Pilkada dan Pro Kontra Politik Oligarki


Tahapan Pilkada 2020 mulai berlangsung.  Masa pendaftaran bakal calon kepala daerah mulai dilaksanakan di sejumlah parpol.  Di tahapan tersebut muncul sebuaah fenomena menarik. Salah satunya  dengan ikut ambil bagiannya putra presiden Jokowi Gibran Rakabuming Raka.

Gibran begitu dia disapa mengambil dan mengembalikan formulir sebagai bakal calon walikota untuk Pilkada Solo di DPD PDIP Jateng, Kamis (12/12). Sontak saja banyak pihak terhenyak. Munculnya nama Gibran membuat suhu politik internal di PDIP Solo menjadi dinamis.

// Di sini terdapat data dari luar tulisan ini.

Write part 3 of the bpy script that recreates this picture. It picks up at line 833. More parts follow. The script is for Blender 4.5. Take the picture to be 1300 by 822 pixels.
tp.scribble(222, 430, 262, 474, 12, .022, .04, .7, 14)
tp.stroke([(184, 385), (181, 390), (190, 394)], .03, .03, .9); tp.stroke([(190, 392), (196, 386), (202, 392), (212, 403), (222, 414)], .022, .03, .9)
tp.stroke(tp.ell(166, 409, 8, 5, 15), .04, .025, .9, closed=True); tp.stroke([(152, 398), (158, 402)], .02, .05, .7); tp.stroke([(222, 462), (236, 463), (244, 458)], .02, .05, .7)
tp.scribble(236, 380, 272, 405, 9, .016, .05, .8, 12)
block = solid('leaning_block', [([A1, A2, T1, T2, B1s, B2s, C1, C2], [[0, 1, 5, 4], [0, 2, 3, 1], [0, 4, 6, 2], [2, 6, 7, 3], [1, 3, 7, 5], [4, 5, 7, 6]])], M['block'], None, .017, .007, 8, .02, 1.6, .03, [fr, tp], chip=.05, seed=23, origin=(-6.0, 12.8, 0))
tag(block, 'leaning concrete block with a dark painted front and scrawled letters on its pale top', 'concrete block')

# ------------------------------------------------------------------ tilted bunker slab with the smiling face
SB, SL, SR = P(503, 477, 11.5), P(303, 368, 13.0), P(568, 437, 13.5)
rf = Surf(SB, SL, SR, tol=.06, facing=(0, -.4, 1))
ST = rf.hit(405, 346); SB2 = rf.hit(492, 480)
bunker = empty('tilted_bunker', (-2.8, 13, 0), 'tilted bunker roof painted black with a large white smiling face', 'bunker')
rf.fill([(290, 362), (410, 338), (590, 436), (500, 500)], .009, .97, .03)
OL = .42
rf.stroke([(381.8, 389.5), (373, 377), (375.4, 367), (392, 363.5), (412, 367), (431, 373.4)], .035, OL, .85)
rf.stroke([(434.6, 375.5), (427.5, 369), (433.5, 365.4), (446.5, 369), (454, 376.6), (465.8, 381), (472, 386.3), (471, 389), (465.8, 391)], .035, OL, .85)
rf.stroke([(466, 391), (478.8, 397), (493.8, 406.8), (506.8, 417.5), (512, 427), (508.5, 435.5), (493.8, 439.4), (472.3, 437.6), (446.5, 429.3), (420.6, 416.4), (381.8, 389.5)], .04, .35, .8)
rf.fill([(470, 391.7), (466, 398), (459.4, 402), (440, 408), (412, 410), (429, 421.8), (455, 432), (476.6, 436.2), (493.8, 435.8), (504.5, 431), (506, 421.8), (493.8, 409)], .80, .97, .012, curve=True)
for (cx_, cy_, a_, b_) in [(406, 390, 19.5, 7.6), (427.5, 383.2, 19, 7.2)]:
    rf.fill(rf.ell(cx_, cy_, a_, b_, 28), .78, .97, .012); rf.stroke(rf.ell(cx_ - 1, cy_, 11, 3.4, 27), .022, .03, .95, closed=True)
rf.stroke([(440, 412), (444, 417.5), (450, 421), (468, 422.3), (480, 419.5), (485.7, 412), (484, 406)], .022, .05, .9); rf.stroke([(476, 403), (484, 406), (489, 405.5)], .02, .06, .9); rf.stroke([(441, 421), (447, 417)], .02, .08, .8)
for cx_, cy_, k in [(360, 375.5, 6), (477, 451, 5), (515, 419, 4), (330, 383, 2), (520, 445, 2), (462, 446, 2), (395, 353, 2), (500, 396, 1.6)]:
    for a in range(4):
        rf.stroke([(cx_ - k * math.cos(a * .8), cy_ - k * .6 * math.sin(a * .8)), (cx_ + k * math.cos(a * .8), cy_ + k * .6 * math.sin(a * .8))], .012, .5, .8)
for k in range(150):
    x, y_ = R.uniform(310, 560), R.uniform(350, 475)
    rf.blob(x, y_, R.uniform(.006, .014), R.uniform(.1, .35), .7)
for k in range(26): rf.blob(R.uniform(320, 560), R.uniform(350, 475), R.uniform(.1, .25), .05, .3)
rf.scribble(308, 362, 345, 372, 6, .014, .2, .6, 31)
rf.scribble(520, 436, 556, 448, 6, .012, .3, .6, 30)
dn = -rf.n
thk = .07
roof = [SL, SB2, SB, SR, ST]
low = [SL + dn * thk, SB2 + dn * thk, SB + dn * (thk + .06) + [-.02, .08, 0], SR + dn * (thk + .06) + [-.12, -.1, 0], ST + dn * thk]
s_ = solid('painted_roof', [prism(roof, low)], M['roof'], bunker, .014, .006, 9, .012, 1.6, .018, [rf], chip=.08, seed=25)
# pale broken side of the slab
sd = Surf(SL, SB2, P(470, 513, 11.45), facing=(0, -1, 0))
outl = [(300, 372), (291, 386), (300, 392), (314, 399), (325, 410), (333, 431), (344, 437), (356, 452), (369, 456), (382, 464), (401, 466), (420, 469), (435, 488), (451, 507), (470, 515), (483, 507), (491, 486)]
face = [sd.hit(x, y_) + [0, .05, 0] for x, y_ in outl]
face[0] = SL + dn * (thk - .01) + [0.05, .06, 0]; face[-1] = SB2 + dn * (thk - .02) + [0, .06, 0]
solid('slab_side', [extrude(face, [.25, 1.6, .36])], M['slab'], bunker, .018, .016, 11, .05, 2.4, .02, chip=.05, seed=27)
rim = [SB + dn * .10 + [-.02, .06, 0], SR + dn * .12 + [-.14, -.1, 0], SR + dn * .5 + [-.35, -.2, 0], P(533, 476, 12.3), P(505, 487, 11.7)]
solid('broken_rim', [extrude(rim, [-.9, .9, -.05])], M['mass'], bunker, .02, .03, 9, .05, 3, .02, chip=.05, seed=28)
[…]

Jauh hari sebelumnya Ketua DPC PDIP Surakarta FX Hadi Rudyatmo menyampaikan bahwa pihaknya sepakat mengusulkan Achmad Purnomo dan Teguh Prakoso sebagai bakal calon walikota dan bakal calon wakil walikota. Purnomo sebelumnya adalah Wakil Walikota dan Teguh adalah Ketua DPRD Solo.

Namun Gibran melakukan manuver politik dan sempat mendatangi DPP PDIP.  Dia akhirnya juga mendaftarkan diri melalui pintu pendaftaran yang dibuka DPD PDIP Jateng.  Munculnya nama Gibran memang membuat banyak pihak terkejut. Pro dan kontra mewarnainya. Di satu sisi ada yang mengaggap ini bagian upaya memunculkan pemimpin muda, di sisi lain memandang ini bagian dari politik oligarki.

Gibran dianggap maju ke kontestasi Pilkada karena mendompleng popularitas ayahnya.  Lantas mengemuka berbagai pandangan soal politik oligarki yang identik dengan politik dinasti.   Secara umum yang dimaksud politik oligarki adalah bentuk pemerintahan yang kekuasaan politiknya dipegang oleh kelompok kecil dari masyarakat dibedakan menurut kekayaan, keluarga atau militer.

Presiden Jokowi sendiri menanggapi santai mengenai majunya Gibran ke kontestasi Pilkada Solo. Menurutnya ini sebuah kompetisi. Jadi Gibran mendafar dengan mengikuti mekanisme yang ada. Siapa yang mendapatkan rekomendasi juga akan menjalani serangkaian tahapan. Jadi tidak ada yang diistimewakan. Jokowi membantah dia telah memunculkan dinasti politik.

Ketua DPD PDIP Jateng Bambang Wuryanto juga mengatakan bahwa siapapun boleh mendaftarkan diri dalam kontestasi Pilkada tahun 2020, termasuk di dalamnya Pilkada Solo. Soal kenapa Gibran maju menurutnya itu merupakan hak politik siapapun. Dia menegaskan tidak ada karpet merah untuk Gibran . Soal rekomendasi itu wewenang Ketua Umum Megawati Soekarnoputri.

Dari wacana tersebut kita tak perlu membabi buta menganggap bahwa ada upaya mengedepankan politik oligarki atau politik dinasti secara subyektif.  Sebelumnya di Indonesia juga banyak politisi yang juga memberikan kesempatan kepada keluarga termasuk anaknya untuk maju di kontestasi politik.

Selama proses tersebut dilakukan secara obyektif dan yang bersangkutan bisa mengemban amanat tersebut tentu bukan sebuah persoalan. Dalam fenomena majunya Gibran dengan mendaftar sebagai bakal calon walikota Solo juga sebaiknya ditanggapi dengan  bijaksana saja.

PDIP sebagai parpol besar tentu memiliki mekanisme baku yang menjadi acuan dalam penjaringan, penyaringan termasuk nantinya penentuan bakal calon kepala daerah dan bakal calon wakil kepala daerah yang akan diusung di Pilkada.

Gibran beserta para pendaftar lainnya untuk akan menjalani mekanisme yang sama. Mereka akan mengikuti tahapan selanjutnya. Soal rekomendasi tentu mempertimbangkan berbagai hal termasuk kapasitas dan kapabilitas termasuk peluang untuk meraih kemenangan.

Munculnya Gibran di kontestasi Pilkada Solo malah membuat dinamis politik di Pilkada 2020. Dia yang identik dengan golongan milenial menjadi daya tarik tersendiri.  Soal rekomendasi, mekanisme masih panjang. Pendaftaran bakal calon kepala daerah juga baru dilaksanakan Juni.  Jadi mari kita nikmati saja dinamika politik di perhelatan Pilkada Serentak 2020.